■ Source material:
-=-=-=-=-
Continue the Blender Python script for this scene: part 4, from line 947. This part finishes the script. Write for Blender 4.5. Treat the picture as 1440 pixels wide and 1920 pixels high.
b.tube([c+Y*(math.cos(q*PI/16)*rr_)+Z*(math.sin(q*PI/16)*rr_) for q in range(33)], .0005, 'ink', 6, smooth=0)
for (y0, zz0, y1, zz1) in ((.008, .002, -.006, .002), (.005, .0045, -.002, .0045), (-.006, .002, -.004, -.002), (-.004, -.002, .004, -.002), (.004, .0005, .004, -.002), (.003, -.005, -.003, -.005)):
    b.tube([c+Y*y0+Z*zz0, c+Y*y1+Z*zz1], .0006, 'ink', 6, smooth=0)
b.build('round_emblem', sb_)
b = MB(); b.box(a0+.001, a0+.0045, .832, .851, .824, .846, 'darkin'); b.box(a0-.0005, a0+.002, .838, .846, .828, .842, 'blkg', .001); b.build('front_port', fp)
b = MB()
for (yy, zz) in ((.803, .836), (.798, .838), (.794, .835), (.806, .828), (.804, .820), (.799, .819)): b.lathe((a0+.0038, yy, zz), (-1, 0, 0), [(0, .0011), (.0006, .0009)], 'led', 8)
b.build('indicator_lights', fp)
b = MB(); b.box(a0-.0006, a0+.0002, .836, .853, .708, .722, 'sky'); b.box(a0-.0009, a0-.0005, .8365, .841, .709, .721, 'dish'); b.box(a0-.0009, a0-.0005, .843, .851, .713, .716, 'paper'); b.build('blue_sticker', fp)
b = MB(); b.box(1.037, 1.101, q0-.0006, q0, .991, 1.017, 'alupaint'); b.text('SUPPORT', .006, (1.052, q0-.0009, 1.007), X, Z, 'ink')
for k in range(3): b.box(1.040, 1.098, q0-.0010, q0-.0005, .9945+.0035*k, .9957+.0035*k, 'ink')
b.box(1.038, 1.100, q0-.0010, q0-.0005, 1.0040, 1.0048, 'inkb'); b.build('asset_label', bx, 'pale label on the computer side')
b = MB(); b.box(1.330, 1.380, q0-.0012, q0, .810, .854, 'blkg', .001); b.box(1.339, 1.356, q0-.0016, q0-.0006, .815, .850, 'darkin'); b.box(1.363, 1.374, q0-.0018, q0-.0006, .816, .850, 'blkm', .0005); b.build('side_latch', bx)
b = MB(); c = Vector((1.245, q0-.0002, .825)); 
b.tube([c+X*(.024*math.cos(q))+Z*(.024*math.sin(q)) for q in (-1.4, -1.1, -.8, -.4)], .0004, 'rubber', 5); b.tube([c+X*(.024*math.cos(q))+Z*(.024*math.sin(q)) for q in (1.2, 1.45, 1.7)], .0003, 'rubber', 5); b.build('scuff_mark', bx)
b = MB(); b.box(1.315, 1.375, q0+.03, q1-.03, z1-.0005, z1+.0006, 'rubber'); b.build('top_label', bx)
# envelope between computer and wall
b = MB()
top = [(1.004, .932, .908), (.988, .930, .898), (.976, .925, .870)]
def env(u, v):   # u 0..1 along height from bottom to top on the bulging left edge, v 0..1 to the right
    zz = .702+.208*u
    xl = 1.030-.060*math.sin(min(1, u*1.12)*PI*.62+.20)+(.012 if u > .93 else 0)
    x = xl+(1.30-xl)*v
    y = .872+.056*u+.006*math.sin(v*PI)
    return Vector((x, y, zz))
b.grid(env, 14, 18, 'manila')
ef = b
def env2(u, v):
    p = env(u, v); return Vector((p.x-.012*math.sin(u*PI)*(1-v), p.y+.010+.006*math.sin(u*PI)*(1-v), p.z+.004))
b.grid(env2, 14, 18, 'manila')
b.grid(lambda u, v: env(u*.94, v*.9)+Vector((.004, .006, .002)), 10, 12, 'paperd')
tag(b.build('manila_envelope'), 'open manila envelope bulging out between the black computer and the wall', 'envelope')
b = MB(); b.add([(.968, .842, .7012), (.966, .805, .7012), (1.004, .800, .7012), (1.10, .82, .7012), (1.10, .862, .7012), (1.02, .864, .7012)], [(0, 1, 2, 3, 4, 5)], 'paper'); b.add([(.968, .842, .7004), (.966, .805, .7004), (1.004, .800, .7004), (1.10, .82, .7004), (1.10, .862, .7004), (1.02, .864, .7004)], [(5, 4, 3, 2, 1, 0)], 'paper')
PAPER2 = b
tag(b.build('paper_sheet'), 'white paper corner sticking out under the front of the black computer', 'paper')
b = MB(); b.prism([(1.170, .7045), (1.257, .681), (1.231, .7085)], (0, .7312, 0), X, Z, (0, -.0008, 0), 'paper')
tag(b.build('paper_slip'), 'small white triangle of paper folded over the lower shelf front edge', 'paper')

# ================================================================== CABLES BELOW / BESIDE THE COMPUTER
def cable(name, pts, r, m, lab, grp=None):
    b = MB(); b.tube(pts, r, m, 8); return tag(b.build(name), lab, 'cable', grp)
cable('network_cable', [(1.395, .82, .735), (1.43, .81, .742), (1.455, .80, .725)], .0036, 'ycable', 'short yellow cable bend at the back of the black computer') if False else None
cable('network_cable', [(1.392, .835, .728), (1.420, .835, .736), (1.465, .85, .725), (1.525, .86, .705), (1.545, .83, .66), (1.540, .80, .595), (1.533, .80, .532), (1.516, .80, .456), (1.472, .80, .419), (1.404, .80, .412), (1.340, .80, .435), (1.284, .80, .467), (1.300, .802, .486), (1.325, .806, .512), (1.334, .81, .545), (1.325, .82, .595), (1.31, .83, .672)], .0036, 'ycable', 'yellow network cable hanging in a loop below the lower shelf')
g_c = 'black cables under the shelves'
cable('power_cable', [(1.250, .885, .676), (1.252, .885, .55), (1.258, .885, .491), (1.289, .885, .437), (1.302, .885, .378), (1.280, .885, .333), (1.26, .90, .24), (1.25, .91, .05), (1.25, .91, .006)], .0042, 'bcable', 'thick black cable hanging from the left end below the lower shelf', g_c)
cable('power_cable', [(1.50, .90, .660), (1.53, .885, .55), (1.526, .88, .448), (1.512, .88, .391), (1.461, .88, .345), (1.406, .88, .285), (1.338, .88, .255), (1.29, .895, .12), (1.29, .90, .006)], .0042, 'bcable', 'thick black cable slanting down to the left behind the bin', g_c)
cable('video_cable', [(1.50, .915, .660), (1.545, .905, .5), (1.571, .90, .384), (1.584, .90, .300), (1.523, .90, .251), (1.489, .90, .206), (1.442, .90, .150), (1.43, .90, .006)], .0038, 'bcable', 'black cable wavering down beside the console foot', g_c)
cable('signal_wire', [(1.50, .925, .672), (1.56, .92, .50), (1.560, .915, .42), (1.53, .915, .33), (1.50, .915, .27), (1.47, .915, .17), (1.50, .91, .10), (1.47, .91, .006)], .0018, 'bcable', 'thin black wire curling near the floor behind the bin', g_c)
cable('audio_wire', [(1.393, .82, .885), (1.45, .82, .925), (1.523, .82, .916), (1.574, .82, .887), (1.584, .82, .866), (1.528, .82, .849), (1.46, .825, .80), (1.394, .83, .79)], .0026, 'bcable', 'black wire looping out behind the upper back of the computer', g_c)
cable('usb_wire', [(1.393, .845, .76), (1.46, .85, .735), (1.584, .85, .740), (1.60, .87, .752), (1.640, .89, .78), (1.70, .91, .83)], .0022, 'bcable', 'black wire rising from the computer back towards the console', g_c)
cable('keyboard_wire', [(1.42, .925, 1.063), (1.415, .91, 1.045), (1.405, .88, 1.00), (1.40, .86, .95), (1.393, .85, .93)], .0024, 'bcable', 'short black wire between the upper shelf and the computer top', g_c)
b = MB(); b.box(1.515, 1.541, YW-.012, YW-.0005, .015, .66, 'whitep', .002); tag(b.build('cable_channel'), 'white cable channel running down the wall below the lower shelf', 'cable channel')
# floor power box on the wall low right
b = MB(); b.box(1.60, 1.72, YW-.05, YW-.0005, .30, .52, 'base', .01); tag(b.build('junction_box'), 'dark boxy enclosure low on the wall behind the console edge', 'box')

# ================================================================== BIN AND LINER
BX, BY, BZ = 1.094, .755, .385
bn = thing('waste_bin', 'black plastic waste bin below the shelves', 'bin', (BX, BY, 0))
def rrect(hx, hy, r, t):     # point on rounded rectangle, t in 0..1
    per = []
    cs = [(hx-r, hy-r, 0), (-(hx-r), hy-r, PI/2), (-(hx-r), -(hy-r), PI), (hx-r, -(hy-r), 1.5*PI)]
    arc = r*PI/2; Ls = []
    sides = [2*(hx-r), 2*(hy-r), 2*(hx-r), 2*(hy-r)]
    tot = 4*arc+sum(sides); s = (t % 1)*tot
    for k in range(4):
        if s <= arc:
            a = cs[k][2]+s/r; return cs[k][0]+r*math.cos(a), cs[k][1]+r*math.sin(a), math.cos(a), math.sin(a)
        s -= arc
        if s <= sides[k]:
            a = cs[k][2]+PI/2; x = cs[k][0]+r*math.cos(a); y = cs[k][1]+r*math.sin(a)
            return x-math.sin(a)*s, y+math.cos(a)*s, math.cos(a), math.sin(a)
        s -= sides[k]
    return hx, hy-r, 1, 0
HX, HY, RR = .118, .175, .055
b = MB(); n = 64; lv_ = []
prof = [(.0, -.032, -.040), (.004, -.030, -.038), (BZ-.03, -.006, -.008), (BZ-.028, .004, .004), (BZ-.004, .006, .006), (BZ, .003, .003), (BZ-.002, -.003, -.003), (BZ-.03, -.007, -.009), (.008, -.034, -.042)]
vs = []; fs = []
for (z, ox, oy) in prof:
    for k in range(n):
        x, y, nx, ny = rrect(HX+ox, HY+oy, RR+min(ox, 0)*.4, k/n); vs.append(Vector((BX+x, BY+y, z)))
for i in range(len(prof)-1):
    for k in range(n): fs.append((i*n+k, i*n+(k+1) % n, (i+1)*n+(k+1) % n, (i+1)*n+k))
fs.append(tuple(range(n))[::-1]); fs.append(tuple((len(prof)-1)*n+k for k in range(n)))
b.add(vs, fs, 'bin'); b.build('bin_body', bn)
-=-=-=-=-
■ Problem to work on:
Return each line with "from".

■ Output of the task:
Continue the Blender Python script for this scene: part 4, from line 947. This part finishes the script. Write for Blender 4.5. Treat the picture as 1440 pixels wide and 1920 pixels high.
def env(u, v):   # u 0..1 along height from bottom to top on the bulging left edge, v 0..1 to the right
cable('power_cable', [(1.250, .885, .676), (1.252, .885, .55), (1.258, .885, .491), (1.289, .885, .437), (1.302, .885, .378), (1.280, .885, .333), (1.26, .90, .24), (1.25, .91, .05), (1.25, .91, .006)], .0042, 'bcable', 'thick black cable hanging from the left end below the lower shelf', g_c)
cable('usb_wire', [(1.393, .845, .76), (1.46, .85, .735), (1.584, .85, .740), (1.60, .87, .752), (1.640, .89, .78), (1.70, .91, .83)], .0022, 'bcable', 'black wire rising from the computer back towards the console', g_c)